What’s stopping us from creating live-stream sharing where we practice skills which are actually useful? What’s to stop creating practice environments centered around skills with clear metrics for improvement? These things could exist, they would just take a few people with the initiative to design them, or integrate them into platforms which already exist.
2. Joining communities with the right characteristics.
If you want to learn a language, the best way is through immersion. This is because having an environment that necessitates non-stop practice makes learning so much easier than one where practice is always a deliberate effort.

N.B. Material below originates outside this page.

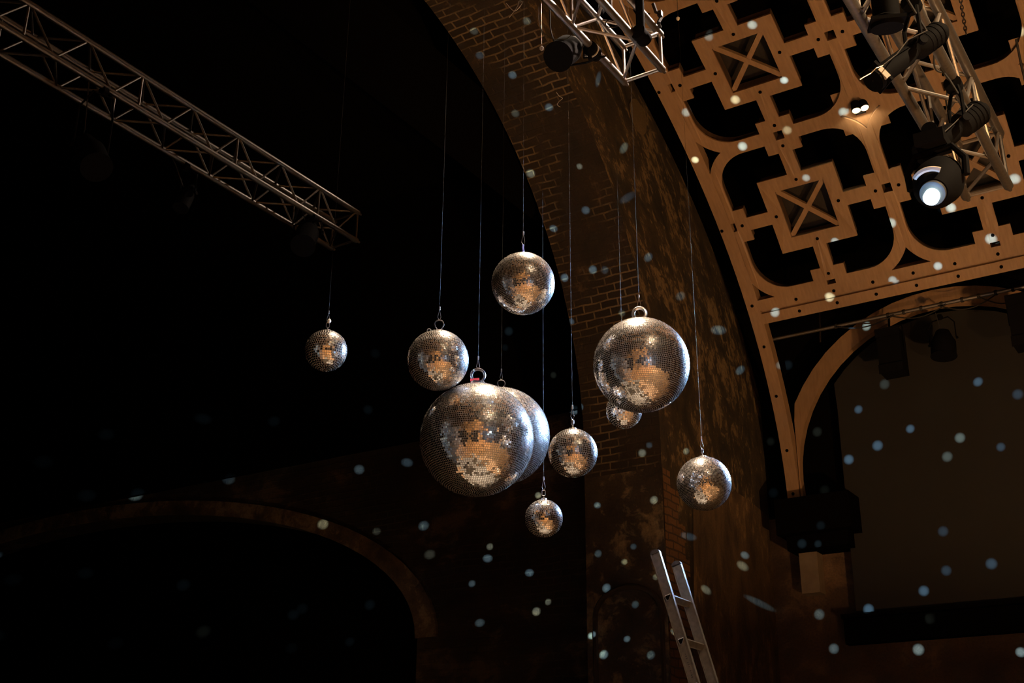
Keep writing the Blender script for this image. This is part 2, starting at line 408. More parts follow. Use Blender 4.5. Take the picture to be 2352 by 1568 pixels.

Similarly, if you want to learn an important career skill, whether it’s design, programming, accounting, entrepreneurship or public speaking, the choice of where you choose to learn and practice may have more consequence than the methods or materials you end up using.
Look for groups where you can witness expert performance and emulate it. Join communities where you can see what goals are achievable. Go to environments where the incentives align with improving the skill you want.
Ultimately, whether it’s building a business, discovering new science or just getting really good at Tetris, the environment matters.